Les dispositions pertinentes de l'article 300 sont applicables.

4. Dans l'exercice des compétences qui lui sont attribuées par le présent article, le Conseil statue à la majorité qualifiée.

5. Le Conseil, statuant à l'unanimité sur proposition de la Commission et après consultation du Parlement européen, peut étendre l'application des paragraphes 1 à 4 aux négociations et accords internationaux concernant les services et les droits de propriété intellectuelle dans la mesure où ils ne sont pas visés par ces paragraphes.



 

Les propositions de la France pour la modification de l'article 133
Note de la Présidence française, en date du 26 octobre 2000
(Sur l'Internet : europa.eu.int/comm/igc2000/geninfo/confer4789_fr.pdf)

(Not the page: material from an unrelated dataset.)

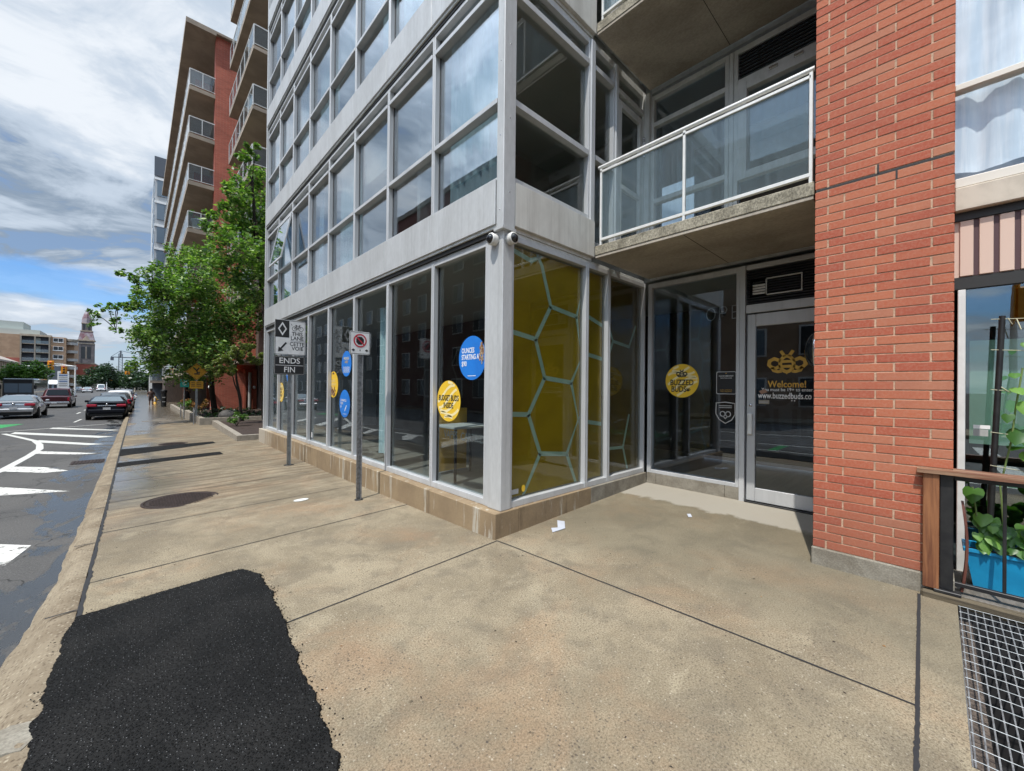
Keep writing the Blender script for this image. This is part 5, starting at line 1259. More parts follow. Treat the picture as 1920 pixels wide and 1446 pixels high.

CONCLUSION D'ACCORDS INTERNATIONAUX DANS LE DOMAINE DE LA PROPRIETE INTELLECTUELLE ET DES SERVICES


Les questions traitées dans la plupart des accords bilatéraux commerciaux et dans le cadre de l'OMC relevant en partie de la compétence exclusive de la Communauté et de la compétence des États membres, la position commune de l'Union doit généralement être adoptée de commun accord, ce qui comporte un risque de blocage qui s'aggravera avec les futurs élargissements.
A la lumière des dernières discussions sur cette question, les Représentants sont invités d'examiner les deux options suivantes:

Option 1
Prévoir une extension du champ d'application de la politique commerciale commune pour couvrir les services, les investissements et les droits de propriété intellectuelle en ajoutant une telle référence au premier paragraphe de l'article 133.

Option 2
Prévoir une extension du champ d'application de la politique commerciale commune pour couvrir les services, et les droits de propriété intellectuelle en couvrant certains aspects précis de ces domaines (à énumérer dans un protocole) par l'ajout d'un nouveau paragraphe 5 qui remplacerait le paragraphe 5 actuel.

Au-delà de ces deux options, les Représentants sont invités à se prononcer sur l'opportunité d'inclure également dans le traité un nouveau protocole établissant des règles de procédure qui permettraient d'établir dans tous les cas une position commune dans le cadre de l'OMC à la majorité qualifiée.